According to critics, this reboot is everything a teenage drama should be: passionate, entertaining, heartbreaking, and sure to shock some people. It all starts with the fictional Hartley High and the focus is a web of relationships that are put to the test by the uncovering of an “incest map” that has been inscribed on a hidden school wall and displays the sexual interactions between multiple students which was created by Amerie and her best friend, Harper. The moment this map is exposed, every student’s world is turned upside down, and their personal lives are pushed to places they could have never imagined. 

Heartbreak High is not another cliché, implausible, ridiculous story. It pushes the boundaries by portraying aspects of youth in today’s society. Several characters are represented coping with typical situations that do affect adolescents nowadays.

 “I have never seen an accurate representation of myself in any series. Quinni was the first autistic girl I have seen accurately portrayed how it feels to be autistic. And to top it off, Quinni was actually played by an autistic actor! I finally felt really understood,” Sarah Long, an avid fan of Heartbreak High, said.

 Being able to identify with a character so strongly is a rarity for many teens, especially those who identify as LGBTQ+, thus many other interviewees share the same sentiments.

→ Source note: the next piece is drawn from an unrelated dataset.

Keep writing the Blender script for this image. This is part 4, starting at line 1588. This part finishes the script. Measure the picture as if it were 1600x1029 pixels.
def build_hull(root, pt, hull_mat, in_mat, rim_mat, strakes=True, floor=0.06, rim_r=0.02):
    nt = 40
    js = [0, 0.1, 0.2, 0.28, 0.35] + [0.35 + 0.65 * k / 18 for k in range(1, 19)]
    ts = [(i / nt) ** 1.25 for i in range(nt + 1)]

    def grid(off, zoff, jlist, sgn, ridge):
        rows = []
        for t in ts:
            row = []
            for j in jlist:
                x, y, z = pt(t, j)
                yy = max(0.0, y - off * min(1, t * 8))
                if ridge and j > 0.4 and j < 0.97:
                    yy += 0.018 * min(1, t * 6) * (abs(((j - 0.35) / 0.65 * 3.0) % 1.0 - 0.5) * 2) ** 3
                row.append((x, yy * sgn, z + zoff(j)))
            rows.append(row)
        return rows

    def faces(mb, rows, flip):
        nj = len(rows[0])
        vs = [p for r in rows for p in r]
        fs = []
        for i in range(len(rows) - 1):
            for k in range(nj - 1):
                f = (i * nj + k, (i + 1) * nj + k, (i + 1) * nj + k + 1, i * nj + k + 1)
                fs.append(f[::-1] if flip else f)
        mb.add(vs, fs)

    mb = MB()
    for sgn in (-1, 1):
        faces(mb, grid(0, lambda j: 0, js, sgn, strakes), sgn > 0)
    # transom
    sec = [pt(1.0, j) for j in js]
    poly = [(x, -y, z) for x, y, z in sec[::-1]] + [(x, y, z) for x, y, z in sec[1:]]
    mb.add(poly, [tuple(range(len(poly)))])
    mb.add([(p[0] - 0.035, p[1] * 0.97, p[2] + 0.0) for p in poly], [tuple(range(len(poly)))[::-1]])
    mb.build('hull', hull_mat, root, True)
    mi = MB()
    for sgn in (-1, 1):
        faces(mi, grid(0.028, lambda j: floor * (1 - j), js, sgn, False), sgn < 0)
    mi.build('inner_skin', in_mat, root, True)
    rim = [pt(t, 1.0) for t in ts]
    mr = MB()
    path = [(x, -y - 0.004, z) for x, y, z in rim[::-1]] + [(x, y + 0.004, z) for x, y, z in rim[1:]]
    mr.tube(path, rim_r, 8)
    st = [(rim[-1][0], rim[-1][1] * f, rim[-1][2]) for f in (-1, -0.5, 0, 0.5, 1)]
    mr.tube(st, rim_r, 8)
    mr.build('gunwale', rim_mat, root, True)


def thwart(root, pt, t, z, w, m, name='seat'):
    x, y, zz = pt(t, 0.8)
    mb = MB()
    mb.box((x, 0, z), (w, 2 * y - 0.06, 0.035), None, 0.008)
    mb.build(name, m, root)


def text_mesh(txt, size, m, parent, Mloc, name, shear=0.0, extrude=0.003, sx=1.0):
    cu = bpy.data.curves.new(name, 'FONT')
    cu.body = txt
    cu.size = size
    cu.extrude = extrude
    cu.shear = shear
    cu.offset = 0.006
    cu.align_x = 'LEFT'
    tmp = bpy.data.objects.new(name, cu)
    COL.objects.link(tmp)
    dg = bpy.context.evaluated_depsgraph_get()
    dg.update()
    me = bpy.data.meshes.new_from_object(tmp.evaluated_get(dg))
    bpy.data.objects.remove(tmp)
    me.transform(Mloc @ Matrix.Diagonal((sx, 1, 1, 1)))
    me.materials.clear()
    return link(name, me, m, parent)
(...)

On Oct. 19, Netflix officially announced a second season. While the release date for season two is still unknown, 2024 is the most likely year for it to debut. Given that season one’s casting, production, and post-production took around a year and a half to complete, we can anticipate that season two will follow a similar timeframe. Amerie, Harper, Darren, Quinni, Malakai, Ca$h, and countless others still have unfinished stories to tell and they will continue on in the wild atmosphere of Hartley High.

If you are personally struggling with any of the issues, there are many resources you can utilize. Some of these include the suicide hotline and counseling services available on campus. The number for the suicide hotline is now 988 and the counseling services number is 254-968-9885, which can also be found on the back of your Texan card.